Homology of quotient of 3-sphere by identifying antipodal points on equator
Your $H_3$ calculation is correct because $H_2(A\cap B)=0$. The $H_2$ calculation is a little fishy. Here is the relevant fragment of the MV sequence: $$0\to H_2(X)\to H_1(A\cap B) \to H_1(A)\oplus H_1(B),$$ which turns into $$0\to H_2(X) \to \mathbb Z_2\to \mathbb Z_2\oplus\mathbb Z_2.$$ There is no reason to conclude that $H_2(X)=\mathbb Z_2$. Indeed, based on the topology, the map $\mathbb Z_2\to \mathbb Z_2\oplus\mathbb Z_2$ should be given by $x\mapsto (x,x)$, which is injective. Hence $H_2(X)=0$.

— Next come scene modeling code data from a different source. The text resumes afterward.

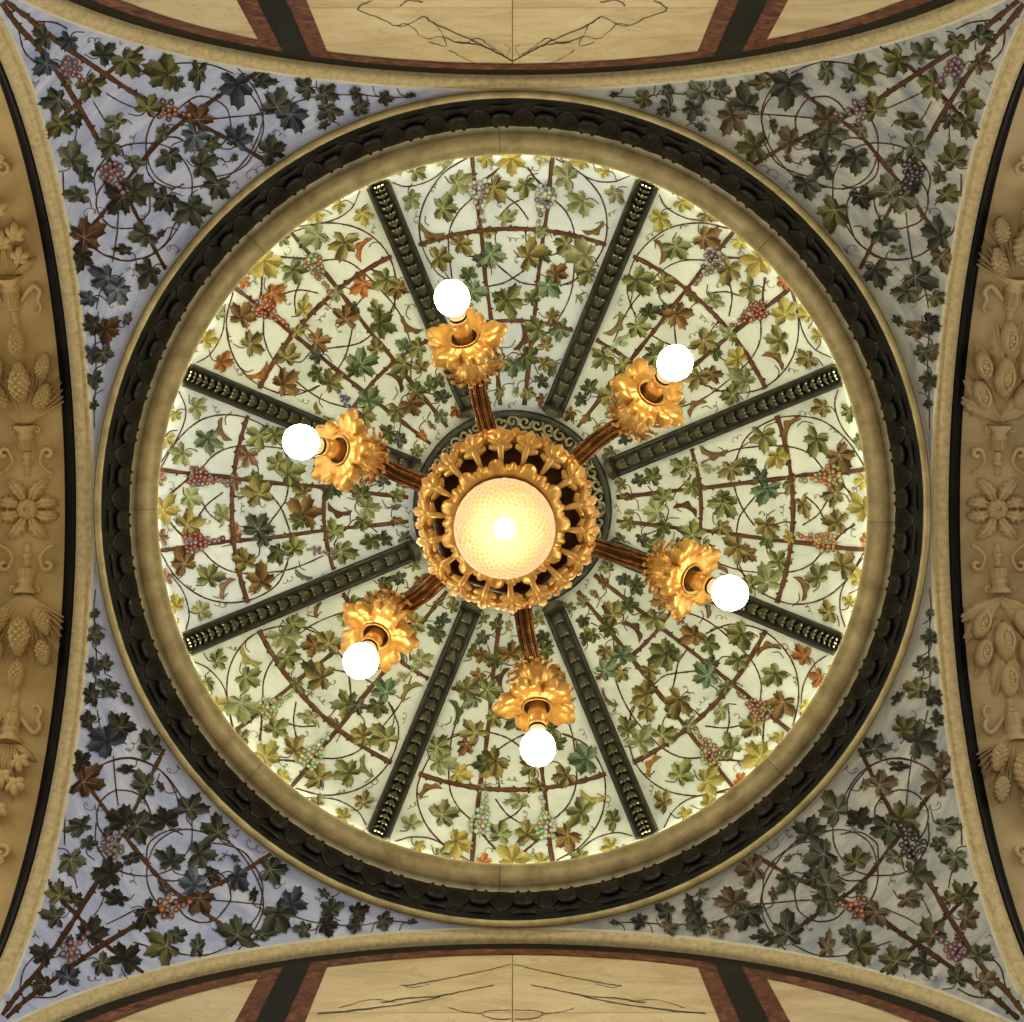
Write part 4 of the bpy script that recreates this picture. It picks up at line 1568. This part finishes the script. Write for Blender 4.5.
# (bulb, drip pan) where the photo shows them
ARMS = [((452, 298), (465, 340)), ((675, 363), (650, 395)), ((730, 593), (690, 578)), ((538, 748), (537, 705)), ((361, 661), (377, 634)), ((301, 442), (341, 451))]
for bp, pp in ARMS:
    B = at(*bp, 5.30)
    P = at(*pp, 5.43)
    d = (B - P).normalized()
    out = Vector((P.x - base.x, P.y - base.y, 0)).normalized()
    side = Vector((-out.y, out.x, 0))
    # frame with z away from the bulb
    z = -d
    x = (side - z * z.dot(side)).normalized()
    y = z.cross(x)
    rot = Matrix((x, y, z)).transposed().to_4x4()
    fp = Matrix.Translation(P) @ rot
    neck = P - d * .030
    s0 = base + out * .20 + Vector((0, 0, .02))
    rp = (Vector((P.x - base.x, P.y - base.y, 0))).length
    cal = P - d * .055
    pts = catmull([s0, base + out * .30 + Vector((0, 0, .075)), base + out * .40 + Vector((0, 0, .105)), cal - d * .07 + Vector((0, 0, .004)), cal - d * .02, neck], 7)
    n = len(pts)
    mb = MB()
    mb.tube(pts, [.020 - .004 * (i / n) for i in range(n)], 32, 0, .9, Vector((0, 0, 1)), lambda a: 1 + .2 * cos(8 * a))
    # applied scroll leaves along the arm
    for s_ in (-1, 1):
        q = [p + side * s_ * (.024 - .006 * i / n) + Vector((0, 0, -.010 + .02 * (i / n))) for i, p in enumerate(pts)]
        mb.tube(q[:int(n * .85)], [.009 - .003 * (i / n) for i in range(int(n * .85))], 10)
        q = [p + side * s_ * .010 + Vector((0, 0, -.020 + .004 * (i / n))) for i, p in enumerate(pts)]
        mb.tube(q[2:int(n * .7)], [.008 - .004 * (i / n) for i in range(2, int(n * .7))], 8)
    arm = obj('arm', mb, M_ARM, ch)
    # calyx: fringe of narrow leaves flaring back over the arm
    mb = MB()
    fc = Matrix.Translation(cal) @ rot
    for ring, (nn, r1, z1, w) in enumerate(((15, .080, .066, .021), (15, .066, .090, .019))):
        for k in range(nn):
            a = 2 * PI * (k + .5 * ring) / nn
            f = fc @ Matrix.Rotation(a, 4, 'Z')
            rows = []
            for i in range(9):
                t = i / 8
                r = .034 + (r1 - .034) * t ** 1.4 + .016 * max(0, t - .72) / .28
                h = -.004 + (z1 + .004) * sin(t * PI * .56) / sin(PI * .56) - .012 * max(0, t - .8) / .2
                ww = w / 2 * sin(PI * (t * .74 + .2)) ** .8
                rows.append([f @ Vector((r + (.005 if q == 0 else 0), ww * q, h)) for q in (-1, -.5, 0, .5, 1)])
            mb.grid(rows)
            mb.blob(Matrix.Translation(f @ Vector((r, 0, h))), .0068, .0068, .0068, 8, 6)
    mb.lathe([(.020, -.034), (.040, -.028), (.046, -.020), (.036, -.012), (.042, -.004), (.036, .010), (.028, .03), (.022, .06)], fc, 24)
    obj('calyx', mb, M_GOLD, arm)
    mb = MB()
    flower_pan(mb, fp)
    obj('drip_pan', mb, M_GOLD, arm)
    # socket
    Lb = (B - P).length
    mb = MB()
    fs = Matrix.Translation(P) @ rot
    s1 = Lb - .066
    mb.lathe([(.043, .002), (.049, -.012), (.052, -.017), (.048, -.019), (.042, -.012)], fs, 28)
    mb.lathe([(.042, -.012), (.036, -.004), (.027, -.004)], fs, 28, 1)  # dark annulus: shade of the cup's hollow put into its colour
    mb.lathe([(.027, -.004), (.026, -.022), (.030, -.026), (.030, -s1 + .042), (.0275, -s1 + .038), (.0275, -s1 + .032), (.031, -s1 + .028), (.031, -s1 + .02),
              (.026, -s1 + .016)], fs, 28)
    obj('socket', mb, [M_GOLD, M_SHADOWY], arm)
    mb = MB()
    mb.lathe([(.0262, -s1 + .0195), (.0285, -s1 + .017), (.0285, -s1 + .012), (.026, -s1 + .010)], fs, 28, 0)
    mb.lathe([(.026, -s1 + .012), (.027, -s1), (.029, -s1 - .012), (.034, -s1 - .026), (.036, -s1 - .034)], fs, 28, 1)
    obj('bulb_collar', mb, [M_BLACK, M_CERAMIC], arm)
    mb = MB()
    mb.blob(Matrix.Translation(B) @ rot @ Matrix.Rotation(PI / 2, 4, 'Y'), .060, .056, .056, 24, 16)
    obj('bulb', mb, M_BULB, arm)

# ------------------------------------------------------------------ light from the hall below, camera, view
w = bpy.data.worlds.new('hall')
bpy.context.scene.world = w
w.use_nodes = True
wt = w.node_tree
bg = wt.nodes['Background']
tc = wt.nodes.new('ShaderNodeTexCoord')
sp = wt.nodes.new('ShaderNodeSeparateXYZ')
wt.links.new(tc.outputs['Generated'], sp.inputs[0])
mr = wt.nodes.new('ShaderNodeMapRange')      # dark floor straight down, bright hall towards the horizon
mr.inputs[1].default_value = -1
mr.inputs[2].default_value = -.15
wt.links.new(sp.outputs[2], mr.inputs[0])
wr = wt.nodes.new('ShaderNodeValToRGB')
els = wr.color_ramp.elements
els[0].position, els[0].color = 0, (.54, .49, .41, 1)
els[1].position, els[1].color = 1, (2.0, 1.96, 1.88, 1)
e_ = els.new(.5)
e_.color = (.62, .58, .51, 1)
wt.links.new(mr.outputs[0], wr.inputs[0])
wt.links.new(wr.outputs[0], bg.inputs[0])
bg.inputs[1].default_value = .8

cam = bpy.data.cameras.new('camera')
cam.sensor_width = 36
cam.lens = F / 1024 * 36
cam.shift_x = -(CX - 512) / 1024
cam.shift_y = (CY - 511) / 1024
cam.clip_start = .05
co = bpy.data.objects.new('camera', cam)
co.location = (0, 0, CAMZ)
co.rotation_euler = (PI, 0, 0)
C.objects.link(co)
sc_ = bpy.context.scene
sc_.camera = co
sc_.cycles.use_denoising = True
sc_.cycles.max_bounces = 8
sc_.cycles.sample_clamp_indirect = 6
vs = sc_.view_settings
vs.view_transform = 'Standard'
vs.look = 'None'
vs.gamma = 1
vs.exposure = 0.1
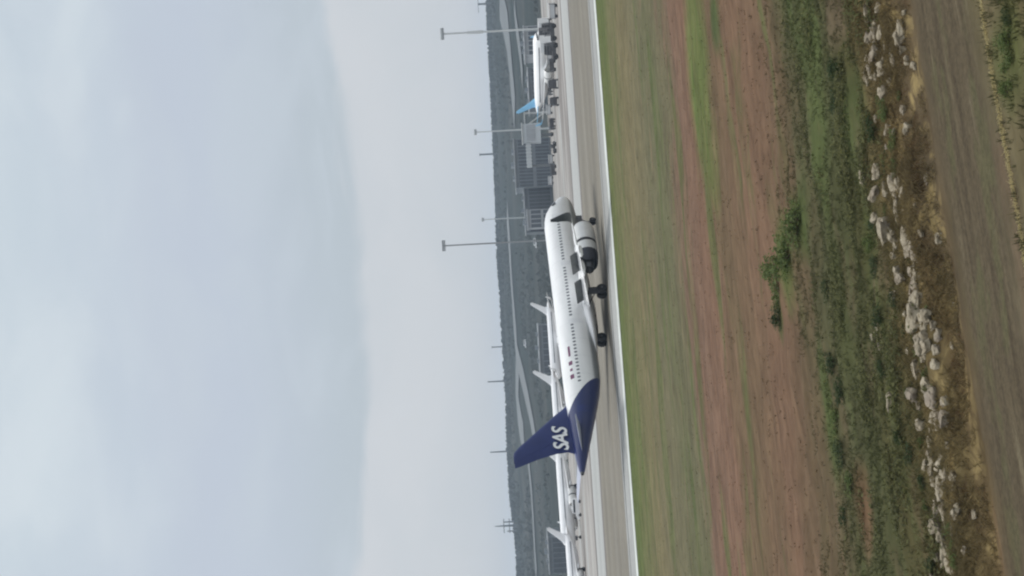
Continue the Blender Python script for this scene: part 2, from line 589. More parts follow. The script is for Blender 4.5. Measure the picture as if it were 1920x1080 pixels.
M['ground'] = ground_material()
M['runway'] = pavement('runway_asphalt', (0.148, 0.133, 0.104), (0.184, 0.168, 0.138), (0.012, 0.16, 0.1), tar=0.45)
M['shoulder'] = pavement('shoulder_concrete', (0.265, 0.265, 0.255), (0.33, 0.335, 0.325), (0.02, 0.35, 0.1), tar=0.25)
M['shoulder_dark'] = pavement('shoulder_joint', (0.11, 0.11, 0.105), (0.15, 0.15, 0.14), (0.03, 0.5, 0.1))
M['edge_line'] = pavement('edge_line_paint', (0.60, 0.63, 0.60), (0.40, 0.42, 0.39), (0.25, 0.9, 0.1))
M['taxi'] = pavement('taxiway_concrete', (0.29, 0.295, 0.285), (0.35, 0.355, 0.345), (0.015, 0.14, 0.1))
M['apron'] = pavement('apron_concrete', (0.18, 0.163, 0.15), (0.32, 0.305, 0.285), (0.028, 0.06, 0.1))
M['apron_dark'] = pavement('apron_strip', (0.11, 0.098, 0.09), (0.17, 0.15, 0.138), (0.02, 0.2, 0.1))
M['track'] = None
M['hill_road'] = pavement('pale_road', (0.115, 0.125, 0.130), (0.155, 0.165, 0.170), (0.02, 0.2, 0.1))

# ------------------------------------------------------------------ the setting


def build_ground():
    ys = list(np.arange(-70, 16, 6.0)) + list(np.arange(16, 46, 0.17)) + list(np.arange(46, 130, 1.2))
    y = ys[-1]
    while y < 2500:
        y *= 1.022
        ys.append(y)
    ns = 264
    ss = [math.sinh(3.6 * (2 * i / (ns - 1) - 1)) / math.sinh(3.6) for i in range(ns)]
    vs_, fs = [], []
    for y in ys:
        half = 62 + 0.88 * max(y, 0)
        for s in ss:
            x = s * half
            vs_.append((x, y, terrain(x, y)))
    for j in range(len(ys) - 1):
        o = j * ns
        for i in range(ns - 1):
            fs.append((o + i, o + i + 1, o + ns + i + 1, o + ns + i))
    me = bpy.data.meshes.new('ground')
    me.from_pydata(vs_, [], fs)
    me.polygons.foreach_set('use_smooth', [True] * len(fs))
    o = link('ground', me, M['ground'])
    tag(o, 'flat airfield grass and bare soil rising to dark hills on the skyline', 'ground', kind='structure')


def strip(name, v0, v1, m, zo, u0=-420, u1=700, label=None, wob=0.0, parent=None, kind='structure', du=20):
    brk = sorted(set([v0, v1] + [b for b in (207.0, 450.0) if v0 < b < v1]))
    us = list(np.arange(u0, u1 + 0.1, du))
    vs_, fs = [], []
    for u in us:
        for k, v in enumerate(brk):
            w = wob * nz(u * 0.05, v * 0.1, 3.0) if wob else 0
            x, y = xy_of(u, v + w)
            z = 0.0 if v <= 207 else -0.014 * (min(v, 450) - 207)
            vs_.append((x, y, z + zo))
    n = len(brk)
    for i in range(len(us) - 1):
        for k in range(n - 1):
            fs.append((i * n + k, (i + 1) * n + k, (i + 1) * n + k + 1, i * n + k + 1))
    me = bpy.data.meshes.new(name)
    me.from_pydata(vs_, [], fs)
    o = link(name, me, m, parent)
    if parent is None:
        tag(o, label, None, None, kind)
    return o


build_ground()
sh = strip('runway_shoulder', 121.8, 134.5, M['shoulder'], 0.020, label='pale concrete shoulder between the grass and the runway', wob=0.15, du=4)
strip('edge_line', 122.3, 124.4, M['edge_line'], 0.026, parent=sh, du=4, wob=0.12)
strip('joint_strip', 131.2, 132.3, M['shoulder_dark'], 0.026, parent=sh, du=20)
rw = strip('runway', 134.0, 178.0, M['runway'], 0.032, label='wide worn beige-grey runway the airliner rolls along')
strip('dark_verge', 178.0, 181.0, M['apron_dark'], 0.036, label='thin dark strip along the far side of the runway')
tw = strip('taxiway', 181.0, 205.5, M['taxi'], 0.040, label='pale concrete taxiway beyond the runway', wob=0.4)
strip('taxiway_verge', 205.5, 210.0, M['apron_dark'], 0.044, label='thin dark strip between taxiway and apron', wob=0.5)
ap = strip('apron', 210.0, 462.0, M['apron'], 0.050, label='broad pale concrete apron sloping away behind the runway')
for v0, v1, mm in ((240, 243, 'apron_dark'), (262, 270, 'taxi'), (330, 345, 'taxi')):
    strip('pavement_band', v0, v1, M[mm], 0.056, parent=ap, wob=4.0, du=8)


def track_material():
    m = bpy.data.materials.new('dirt_track')
    m.use_nodes = True
    n, l = m.node_tree.nodes, m.node_tree.links
    p = n['Principled BSDF']
    p.inputs['Roughness'].default_value = 0.95
    p.inputs['Specular IOR Level'].default_value = 0.05
    geo = N(n, 'ShaderNodeNewGeometry')
    rot = N(n, 'ShaderNodeVectorRotate', rotation_type='Z_AXIS')
    rot.inputs['Angle'].default_value = -RWY
    l.new(geo.outputs['Position'], rot.inputs[0])
    sp = N(n, 'ShaderNodeSeparateXYZ')
    l.new(rot.outputs[0], sp.inputs[0])

    def no(st, off, detail=6, rough=0.6):
        mp = N(n, 'ShaderNodeMapping', inp={1: off, 3: st})
        l.new(rot.outputs[0], mp.inputs[0])
        t = N(n, 'ShaderNodeTexNoise', inp={'Scale': 1.0, 'Detail': detail, 'Roughness': rough})
        l.new(mp.outputs[0], t.inputs['Vector'])
        return t.outputs[0]
    streak = no((0.16, 3.2, 0.1), (0, 0, 0))
    wide = no((0.35, 1.1, 0.1), (9, 4, 0), 5)
    grit = no((7, 9, 3), (0, 5, 0), 4, 0.7)
    c = mixc(n, l, maprange(n, l, streak, 0.36, 0.64), (0.062, 0.049, 0.032), (0.086, 0.069, 0.044))
    c = mixc(n, l, sub(n, l, 'MULTIPLY', maprange(n, l, wide, 0.50, 0.64), 0.75), c, (0.080, 0.075, 0.040))
    c = mixc(n, l, sub(n, l, 'MULTIPLY', maprange(n, l, streak, 0.60, 0.68), 0.6), c, (0.135, 0.115, 0.075))
    c = mixc(n, l, 1.0, c, maprange(n, l, grit, 0.3, 0.7, 0.80, 1.18), 'MULTIPLY')
    f = N(n, 'ShaderNodeGroup')
    f.node_tree = FIELD
    v = sub(n, l, 'ADD', sp.outputs[1], sub(n, l, 'MULTIPLY_ADD', wide, 1.6, -0.8))
    k = sub(n, l, 'MULTIPLY', maprange(n, l, v, 24.0, 24.9), maprange(n, l, v, 28.0, 26.9))
    l.new(mixc(n, l, k, f.outputs[0], c), p.inputs['Base Color'])
    bp = N(n, 'ShaderNodeBump', inp={'Strength': 0.6, 'Distance': 0.03})
    l.new(grit, bp.inputs['Height'])
    l.new(bp.outputs[0], p.inputs['Normal'])
    return m


M['track'] = track_material()


def build_track():
    vs_, fs = [], []
    us = np.arange(-22, 32, 0.22)
    vsn = np.arange(24.05, 28.21, 0.26)
    for u in us:
        for k, v in enumerate(vsn):
            e = (0.45 * nz(u * 0.3, k * 0.01, 8.0) + 0.25 * nz(u * 1.3, k * 0.01, 5.0)) if k in (0, len(vsn) - 1) else 0.0
            x, y = xy_of(u, v + e)
            rut = -0.015 * (math.exp(-((v - 24.9) / 0.28) ** 2) + math.exp(-((v - 26.7) / 0.28) ** 2))
            side = -0.02 if k in (0, len(vsn) - 1) else 0.035
            vs_.append((x, y, terrain(x, y) + side + rut))
    n = len(vsn)
    for i in range(len(us) - 1):
        for k in range(n - 1):
            fs.append((i * n + k, (i + 1) * n + k, (i + 1) * n + k + 1, i * n + k + 1))
    me = bpy.data.meshes.new('track')
    me.from_pydata(vs_, [], fs)
    me.polygons.foreach_set('use_smooth', [True] * len(fs))
    tag(link('track', me, M['track']), 'grey-brown dirt track running along the near side of the stony bank', None, None, 'structure')


build_track()


ROADS = []


def road(name, pts, w, label, zo=0.6):
    """a road laid on the hillside along points of the photograph"""
    P3 = [hit(*p) for p in pts]
    dense = []
    for a, b in zip(P3[:-1], P3[1:]):
        k = max(2, int((b - a).length / 12))
        for i in range(k):
            q = a.lerp(b, i / k)
            dense.append(q)
    dense.append(P3[-1])
    ROADS.extend([(q.x, q.y, w) for q in dense])
    vs_, fs = [], []
    for i, p in enumerate(dense):
        d = (dense[min(i + 1, len(dense) - 1)] - dense[max(i - 1, 0)])
        d.z = 0
        d.normalize()
        s = Vector((-d.y, d.x, 0)) * w
        for k in (-1, -0.33, 0.33, 1):
            q = p + s * k
            vs_.append((q.x, q.y, terrain(q.x, q.y) + zo))
    for i in range(len(dense) - 1):
        for k in range(3):
            fs.append((i * 4 + k, i * 4 + 4 + k, i * 4 + 5 + k, i * 4 + 1 + k))
    me = bpy.data.meshes.new(name)
    me.from_pydata(vs_, [], fs)
    tag(link(name, me, M['hill_road']), label, None, None, 'structure')


road('road', [(938, 0), (945, 25), (953, 60), (958, 110), (962, 160), (967, 215)], 15, 'pale road climbing the hillside above the parked light-blue-tailed airliner')
road('road', [(966, 10), (970, 50), (977, 95), (982, 150)], 7, 'short pale road lower on the hillside at the right')
road('road', [(952, 395), (957, 460), (960, 520), (964, 580), (969, 640), (972, 690), (970, 740), (976, 790), (985, 830)], 15, 'pale road along the hillside above the big airliner')
road('road', [(971, 665), (983, 715), (993, 760), (1003, 810), (1009, 850)], 9, 'pale side road forking down the hill towards the navy tail')
road('road', [(992, 860), (998, 920), (1002, 980), (1005, 1040), (1008, 1079)], 9, 'pale road along the hill foot beyond the leftmost parked airliners')


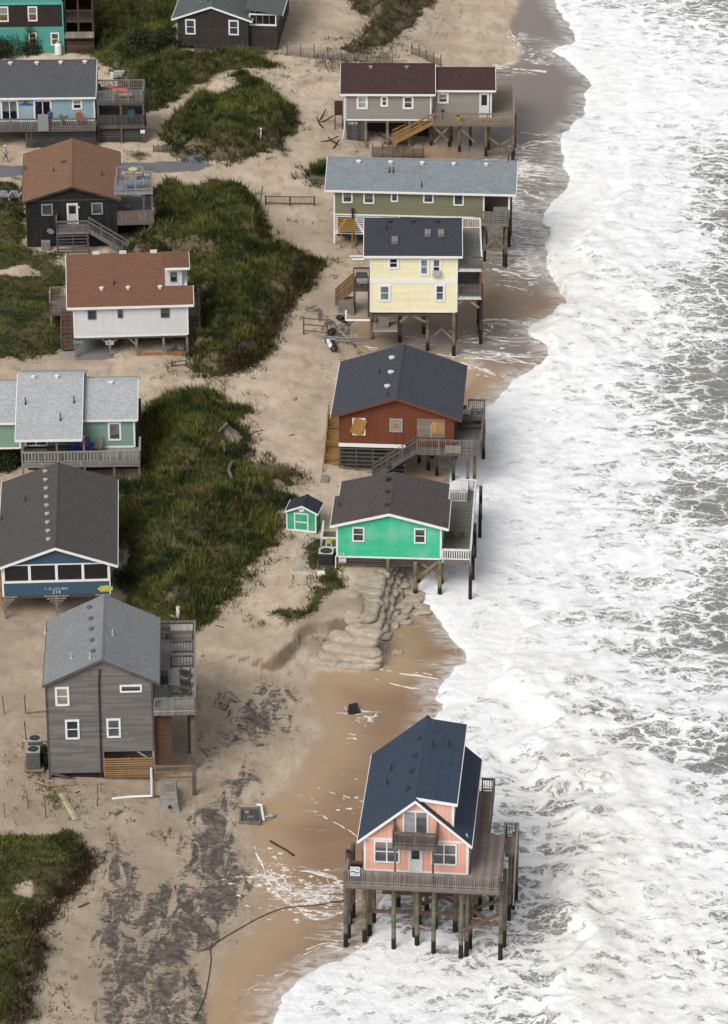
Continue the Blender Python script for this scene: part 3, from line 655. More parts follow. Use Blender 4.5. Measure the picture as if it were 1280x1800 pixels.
# ================================================================= mesh builder
class MB:
    def __init__(s): s.v = []; s.f = []
    def hexa(s, p):
        i = len(s.v); s.v += [tuple(x) for x in p]
        s.f += [(i, i+3, i+2, i+1), (i+4, i+5, i+6, i+7), (i, i+1, i+5, i+4), (i+1, i+2, i+6, i+5), (i+2, i+3, i+7, i+6), (i+3, i, i+4, i+7)]
        return s
    def box(s, x0, x1, y0, y1, z0, z1):
        return s.hexa([(x0,y0,z0),(x1,y0,z0),(x1,y1,z0),(x0,y1,z0),(x0,y0,z1),(x1,y0,z1),(x1,y1,z1),(x0,y1,z1)])
    def beam(s, p, r, w=.1, h=None):
        h = w if h is None else h
        p = Vector(p); r = Vector(r); d = (r - p)
        if d.length < 1e-5: return s
        d.normalize()
        side = d.cross(Vector((0, 0, 1)))
        if side.length < 1e-3: side = Vector((1, 0, 0))
        side.normalize(); up = side.cross(d).normalized()
        a = side * (w / 2); c = up * (h / 2)
        return s.hexa([p - a - c, p + a - c, r + a - c, r - a - c, p - a + c, p + a + c, r + a + c, r - a + c])
    def prism(s, pts, vec):
        i = len(s.v); n = len(pts); vec = Vector(vec)
        s.v += [tuple(p) for p in pts] + [tuple(Vector(p) + vec) for p in pts]
        s.f.append(tuple(range(i, i + n))[::-1]); s.f.append(tuple(range(i + n, i + 2 * n)))
        for k in range(n):
            j = (k + 1) % n; s.f.append((i + k, i + j, i + n + j, i + n + k))
        return s
    def slab(s, pts, t): return s.prism(pts, (0, 0, -t))
    def cyl(s, p, r, ra, rb=None, n=10):
        rb = ra if rb is None else rb
        p = Vector(p); r = Vector(r); d = (r - p).normalized()
        a = d.orthogonal().normalized(); c = d.cross(a)
        i = len(s.v)
        for o, rr in ((p, ra), (r, rb)):
            for k in range(n):
                an = 2 * math.pi * k / n
                s.v.append(tuple(o + a * (rr * math.cos(an)) + c * (rr * math.sin(an))))
        for k in range(n):
            j = (k + 1) % n; s.f.append((i + k, i + j, i + n + j, i + n + k))
        s.f.append(tuple(range(i, i + n))[::-1]); s.f.append(tuple(range(i + n, i + 2 * n)))
        return s
    def tube(s, pts, ra, n=6):
        for a, c in zip(pts[:-1], pts[1:]): s.cyl(a, c, ra, ra, n)
        return s
    def ball(s, c, rx, ry=None, rz=None, n=8, m=6):
        ry = rx if ry is None else ry; rz = rx if rz is None else rz
        i = len(s.v)
        for a in range(m + 1):
            th = math.pi * a / m
            for k in range(n):
                ph = 2 * math.pi * k / n
                s.v.append((c[0] + rx * math.sin(th) * math.cos(ph), c[1] + ry * math.sin(th) * math.sin(ph), c[2] + rz * math.cos(th)))
        for a in range(m):
            for k in range(n):
                j = (k + 1) % n; s.f.append((i + a*n + k, i + a*n + j, i + (a+1)*n + j, i + (a+1)*n + k))
        return s
    def build(s, name, mat, parent=None, smooth=False, bevel=0):
        me = bpy.data.meshes.new(name); me.from_pydata(s.v, [], s.f)
        bm = bmesh.new(); bm.from_mesh(me)
        if smooth: bmesh.ops.remove_doubles(bm, verts=bm.verts, dist=1e-4)
        bmesh.ops.recalc_face_normals(bm, faces=bm.faces)
        bm.to_mesh(me); bm.free()
        if smooth:
            for p in me.polygons: p.use_smooth = True
        me.materials.append(mat)
        o = bpy.data.objects.new(name, me); C.objects.link(o)
        if parent is not None: o.parent = parent
        if bevel:
            bv = o.modifiers.new('bevel', 'BEVEL'); bv.width = bevel; bv.segments = 2
        return o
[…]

But now you have enough to figure out $H_1(X)$. This is easiest if you use reduced homology. Then, similarly to what you've written you get $$0\to \mathbb Z_2\to \mathbb Z_2\oplus\mathbb Z_2\to H_1(X)\to 0.$$ Thus $H_1(X)\cong (\mathbb Z_2\oplus\mathbb Z_2)/\langle (x,x)\rangle\cong \mathbb Z_2$.
An alternative approach is to use cellular homology. This is basically $\mathbb{RP}^2$ with two $3$-cells attached. The cellular chain complex is $$0\to \mathbb Z^2\overset{0}{\to} \mathbb Z\overset{\times 2}{\to}\mathbb Z\overset{0}{\to}\mathbb Z\to 0.$$ You can deduce these maps since you know what they are for $\mathbb{RP}^3$, and this is essentially $\mathbb{RP}^3$ with an additional $3$ cell attached in the same way. Taking the homology gives the same answer as Mayer-Vietoris.